When we consider that plaintiff was 53 years old, had worked for railroads about fifteen years, was then at work at Texarkana for the Cotton Belt Railway Company, while his family lived at Malvern, a town on defendant’s railway, between which place and Texarkana several passenger trains were run each day, one of which trains was due to leave Texarkana only a few hours after plaintiff left on the freight, and by which plaintiff could have reached his home as soon or sooner than he could have reached it by the freight train, even had there been no accident — when we consider that plaintiff took this freight, on which an acquaintance was conductor, when he could have taken a passenger train and made better speed, and that up to the time of the accident he had neither paid, nor offered to pay, nor been asked to pay any fare — it seems not unreasonable to believe, as counsel for defendant contends, that he chose this train in preference to the passenger because he had grounds to hope that, through the courtesy of his friend, the conductor, he would be given free transportation. But we need not discuss that feature, for it is quite immaterial. For, conceding that plaintiff acted in good faith in getting on this train, it is clear that he acted carelessly. One should not get on the caboose of a through freight train, standing away from the passenger depot, in the yards of the company near a stock pen, with the intention to travel thereon as a passenger, without making some inquiry as to whether the train is intended for passengers. If, without inquiring, he does get on such a train not intended for passengers, and is carried safely to his destination, he gains that much at the expense of the company. On the other hand, if an accident happens, and he is injured, there is no reason or justice in requiring the company to pay for his injuries, unless they have been wantonly or willfully inflicted. “When,” said Chief Justice Cockrile, “there, is a division of the freight and passenger business of a railroad, the common presumption is that a person found on a freight train is not legally a passenger; and if he claims that he is, it devolves upon him to show a state of case that will rebut the presumption.” Hobbs v. Texas Pacific Ry. Co., 49 Ark. 360.
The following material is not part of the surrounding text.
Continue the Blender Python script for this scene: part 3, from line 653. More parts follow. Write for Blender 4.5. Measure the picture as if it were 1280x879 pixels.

The facts in this case do not rebut this presumption, but show conclusively that the circumstances under which plaintiff boarded this' train were sufficient to give him notice that this train was not intended for the carriage of. passengers. Whether in fact he believed it was intended for passengers is a matter of. no moment; for, although members of the train crew were present, he made ho inquiry, and cannot hold the company responsible for his ignorance. The law in such a case treats.him as knowing those things which he could and should have ascertained by inquiry. This question has been fully discussed by a recent decision of the Court of Appeals to which we refer. Purple v. Union Pacific R. Co., 114 Fed. Rep. 123.

Had plaintiff been a boy or person of immature years, there would be more reason to support the judgment; but the facts in this case show that plaintiff, and not the company, was to blame for his presence on this train. He was injured by a collision which the evidence shows was the result of carelessness, but was not the result of wanton or wilful negligence. On the whole case, we are convinced that it would be unjust to compel the company to pay damages for the injury to plaintiff which was caused by his getting on a train not intended for passengers, in violation of the rules of the company.

Judgment will, therefore, be reversed, and the action dismissed. It is so ordered.